On the Wednesday during Passover, I would enter the room aware of the Dunkin Donut boxes opened temptingly with its awaiting danger, but I was resolute not to succumb to the obvious temptation.
How can it be that five years in a row, while vigorously arguing with a colleague about some detail about non-linear spectral estimation, I would absentmindedly reach over the conference table and pop into my mouth a glazed donut?
There is no worse torture to one’s inner soul than having a glazed donut melt in your mouth, while you know that up in heaven Father Moses is stroking his beard and shaking his head reprovingly, disappointed once again.
Moreover, one cannot enjoy the morsel after having so diligently avoided such things all week, but neither can one run to the bathroom with a donut hanging from your lips. One must swallow the bite resignedly, and kiss another year’s strict “keeping Pesach” goodbye.
But overall, I have to admit, Passover has been very good to me. Next week will be the 30 anniversary of my meeting my wife at a Passover seder, and marriage itself has brought with it many advantages relative to the holiday; watching our three boys participate in the seder, whether decorating placemats for the table, reading part of the liturgy, or acting out the story of Passover for our guests.
It has also meant a much better menu of Passover meals, someone to share the task of doing all that ritual spring-cleaning, and much, much less reliance on glazed donuts for basic nutrition.

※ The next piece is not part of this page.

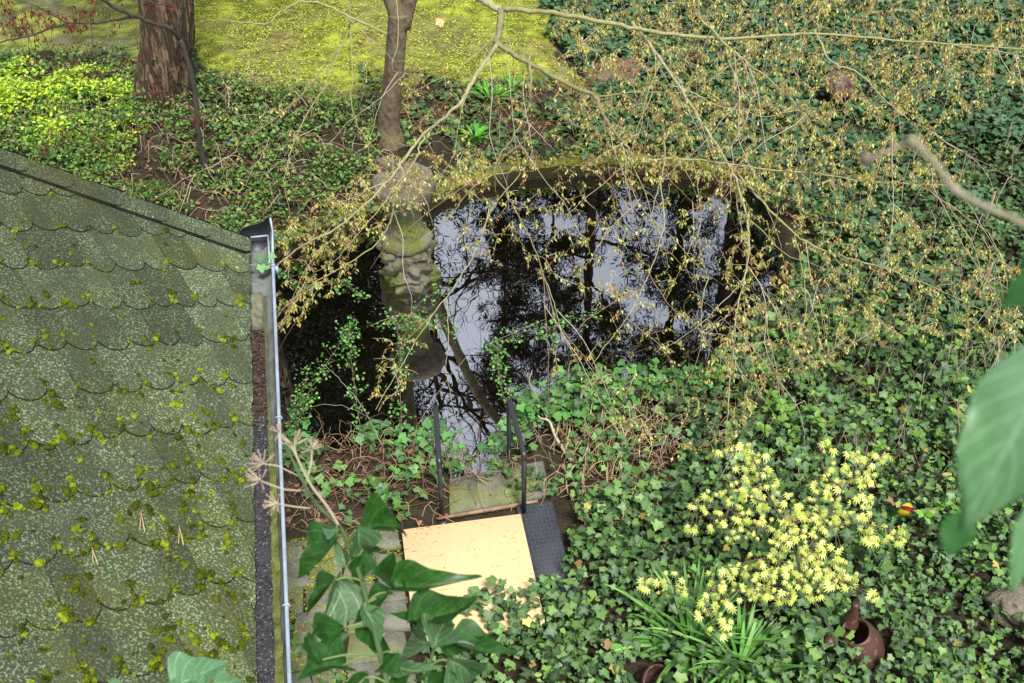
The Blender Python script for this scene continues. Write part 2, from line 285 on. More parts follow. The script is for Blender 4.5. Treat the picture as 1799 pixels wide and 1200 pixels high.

The traditional Jewish life is filled with many, many commandments that at first seem orthogonal to living an ethical life; what to eat or not eat at different times, when to rest, what to wear; rituals that seem obsessive and antiquated, often irrelevant to our modern life. However, I don’t feel that way at all.
By no means do I keep to all the commandments instructed by my tradition. I pick and choose those ones that are relevant to me, and to some observant Jews I may be inconsistent or even hypocritical.
Yet, the ones that I do keep, like my observance of Passover, are very important to me. They are not a burden imposed by tradition or even by my God.
To me, they are a reminder that actions speak louder than words, of the gift of free will that has been bestowed by our Creator, of our ability and responsibility to make proper choices, both large and small.
Passover is, after all, the Holiday of Freedom, and there is no freedom without choices. Even if sometimes we forget about all this choices and free will stuff, and wolf down a glazed donut without thinking.